Reconsidering NATO expansion: a counterfactual analysis of Russia and the West in the 1990s
The enlargement of the North Atlantic Treaty Organization (NATO) to include more than a dozen new members since 1991 remains a major irritant in Russia’s relations with the West. Russian President Vladimir Putin first raised complaints about NATO enlargement in an angry 2007 speech that shocked the annual Munich Security Conference,and later tied Russia’s annexation of Crimea to concerns about further NATO expansion.
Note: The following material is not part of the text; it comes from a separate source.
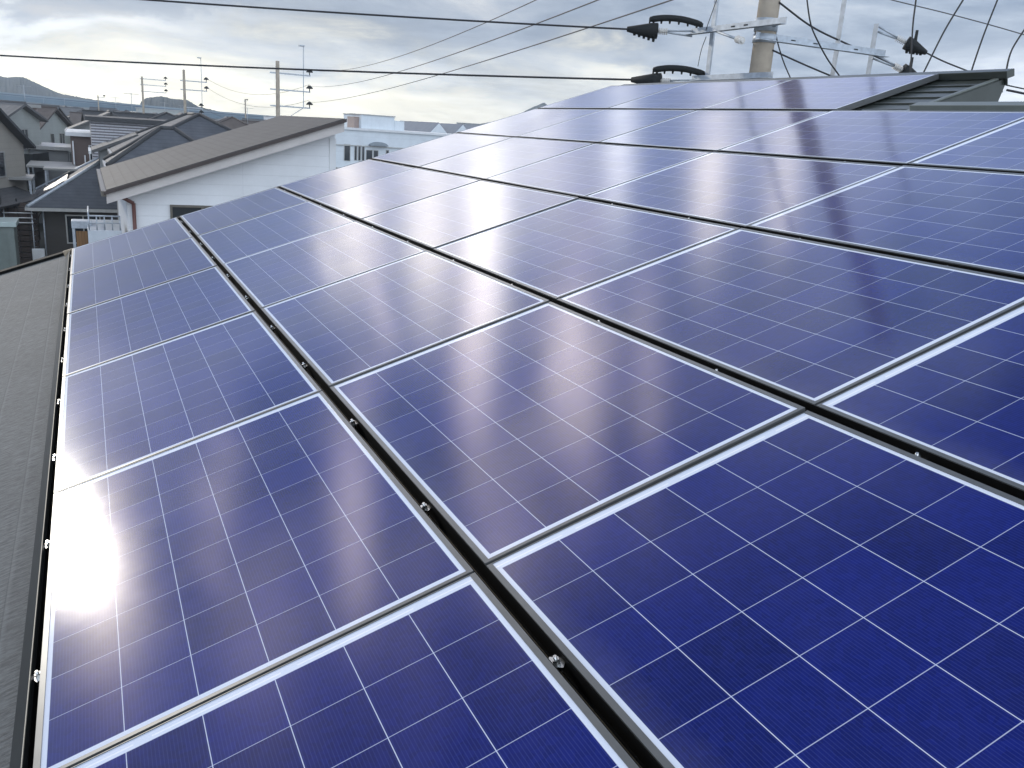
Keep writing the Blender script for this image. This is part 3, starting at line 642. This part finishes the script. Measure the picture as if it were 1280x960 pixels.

In September 2014 Russia announced it was amending its military doctrine in part because of NATO enlargement, and in October 2016 Putin called the deployment of NATO troops to Poland part of ‘a root change in the sphere of strategic stability’.
The debate over whether NATO enlargement threatened Russia’s security has a long history in the Western policy community as well, beginning with Cold War diplomat George F. Kennan’s February 1997 statement that it was ‘the most fateful error of American policy in the entire post-cold-war era’. The argument gained new traction in 2014 when John J. Mearsheimer published two prominent articles that termed NATO enlargement and Russia’s fear that it would extend to Ukraine the ‘taproot’ of the current crisis between Russia and the United States. he question’s relevance has been deepened by a lively debate in the Western literature about whether NATO enlargement violated implicit or explicit promises made to Soviet President Mikhail Gorbachev or Russian President Boris Yeltsin, as Russians have long claimed. Yet former US ambassador to Russia Michael McFaul claims that in his eight years working for US President Barack Obama he never once heard Russian leaders complain about NATO enlargement.